Dampak langsung dari sistem ini adalah pemakaian devisa bebas, yang mana aliran dana ke Indonesia bisa keluar masuk dengan bebas. Pada masa normal, pergerakan kurs dolar AS terhadap rupiah lebih banyak dikendalikan oleh pasar atau mekanisme permintaan dan penawaran. Bila pasokan dolar AS di dalam negeri tercukupi, dipastikan nilai tukar rupiah terhadap dolar AS bakal stabil. Permintaan akan dolar AS di dalam negeri biasanya untuk memenuhi kebutuhan pembayaran utang luar negeri ataupun kebutuhan pembayaran oleh importir. Di sini, persepsi pasar ikut menentukan. Ketika ekspor tumbuh, aura positif memengaruhi pasar sehingga nilai tukar rupiah ikut menguat. Ketika ekspor melemah, pasar akan menganggap devisa Indonesia akan berkurang sehingga nilai tukar rupiah pun ikut melemah.
Suplai dolar AS bisa dipasok dari pinjaman luar negeri pemerintah, investasi asing, dan ekspor. Bila ekspor menguat, seharusnya banyak valuta asing masuk ke dalam negeri dalam denominasi dolar AS berbentuk hard currency yang masuk dibawa para eksportir. Bank sentral juga bisa melakukan operasi pasar memasok dolar AS yang diambil dari cadangan devisa. Namun, devisa yang masuk selama ini terbatas hanya berasal dari pinjaman luar negeri pemerintah, ekspor yang dilakukan perusahaan BUMN, serta investasi portofolio dalam jumlah besar (hot money). Sedangkan, devisa hasil ekspor lebih banyak parkir di perbankan luar negeri. Contohnya, pada 2011, ada potensi devisa dari ekspor sebesar 29 miliar dolar AS yang seharusnya bisa memasok kebutuhan valuta asing dalam negeri.
Dengan kondisi seperti ini Bank Indonesia meskipun memiliki cadangan devisa yang besar, kewenangan yang dimilikinya sebatas memberikan intervensi pada valuta asing dan menaikan suku bunga. Secara umum hal tersebut berdampak pada strategi moneter yang dipilih BI yang akan direkomendasikan ke pemerintah.

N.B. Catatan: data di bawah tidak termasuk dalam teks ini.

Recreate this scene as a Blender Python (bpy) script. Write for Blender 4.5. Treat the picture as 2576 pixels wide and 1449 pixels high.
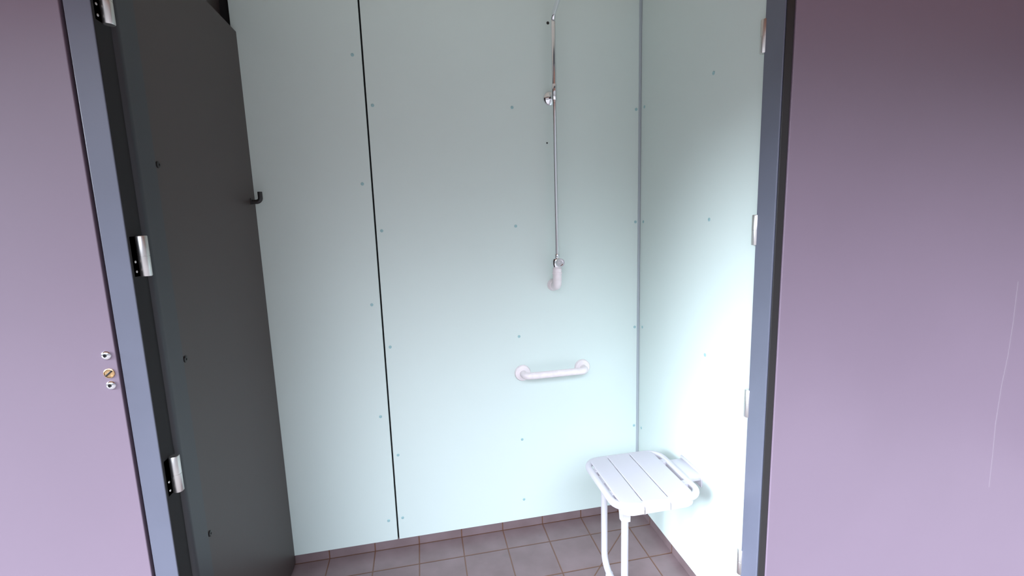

Strategi moneter yang dapat dipilih adalah (i) kebijakan moneter longgar (easy monetary policy) dan (ii) kebijakan moneter ketat (tight monetary policy). Kebijakan moneter longgar akan ditempuh untuk menggiatkan kembali perekonomian yang sedang lesu, dengan cara mempermudah dan menambah jumlah uang beredar, agar permintaan konsumsi naik produksi naik. Namun demikian dalam perekonomian terbuka dan sistem devisa bebas, kebijakan moneter yang longgar dapat menimbulkan dampak seperti turunya devisa Negara (Warjiyo, 2004).
Sementara itu, kebijakan moneter ketat akan memberi dampak sebaliknya, terutama dalam rangka meredam kenaikan harga atau inflasi yang berlebihan. Tekanan terhadap neraca pembayaran berkurang karena produk dalam negeri kembali dapat bersaing meskipun dengan kebijakan ini akan berdampak pula pada menurunnya pertumbuhan ekonomi. Hal itu disebabkan karena jumlah uang yang beredar dikurangi sehingga permintaan juga berkurang. Untuk saat ini pilihan yang paling memungkinkan dilakukan oleh BI adalah dengan melakuakan intervensi valuta asing, karena belum beberapa lama BI sudah menurunkan BI rate (suku bunga), berat rasanya untuk kembali menaikan kembali.
Bagaimanapun BI hanya merekomendasikan kebijakan ekonomi yang harus diambil pemerintah, agar stabilitas moneter Indonesia tetap terjaga ditengah guncangan ekonomi internasional yang sudah dimulai. Kebijakan-kebijakan ekonomi yang tepat dalam mendukung langkah BI dalam menjaga nilai rupiah adalah prasyarat yang harus dilakukan pemerintah menjelang tahun-tahun politik ini.